Laurent Laborde wrote:
On Tue, Nov 10, 2009 at 3:05 PM, Ivan Voras <ivoras@xxxxxxxxxxx> wrote:
Laurent Laborde wrote:
Hi !
We recently had a problem with wal archiving badly impacting the
performance of our postgresql master.
Hmmm, do you want to say that copying 16 MB files over the network (and
presumably you are not doing it absolutely continually - there are pauses
between log shipping - or you wouldn't be able to use bandwidth limiting) in
an age when desktop drives easily read 60 MB/s (and besides most of the file
should be cached by the OS anyway) is a problem for you? Slow hardware?
(or I've misunderstood the problem...)
Desktop drive can easily do 60MB/s in *sequential* read/write.
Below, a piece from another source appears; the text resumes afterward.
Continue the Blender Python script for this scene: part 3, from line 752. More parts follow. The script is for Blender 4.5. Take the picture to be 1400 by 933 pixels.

... and WAL files are big sequential chunks of data :)
We use high performance array of 15.000rpm SAS disk on an octocore
32GB and IO is always a problem.
I explain the problem :
This server (doing wal archiving) is the master node of the
over-blog's server farm.
hundreds of GB of data, tens of millions of articles and comments,
millions of user, ...
~250 read/write sql requests per seconds for the master
~500 read sql request per slave.
Awefully random access overload our array at 10MB/s at best.
Ok, this explains it. It also means you are probably not getting much
runtime performance benefits from the logging and should think about
moving the logs to different drive(s), among other things because...
Of course, when doing sequential read it goes to +250MB/s :)
... it means you cannot dedicate 0.064 of second from the array to read
through a single log file without your other transactions suffering.
Waiting for "cheap" memory to be cheap enough to have 512Go of ram per server ;)
We tought about SSD.
But interleaved read/write kill any SSD performance and is not better
than SSD. Just more expensive with an unknown behaviour over age.
Yes, this is the current attitude toward them.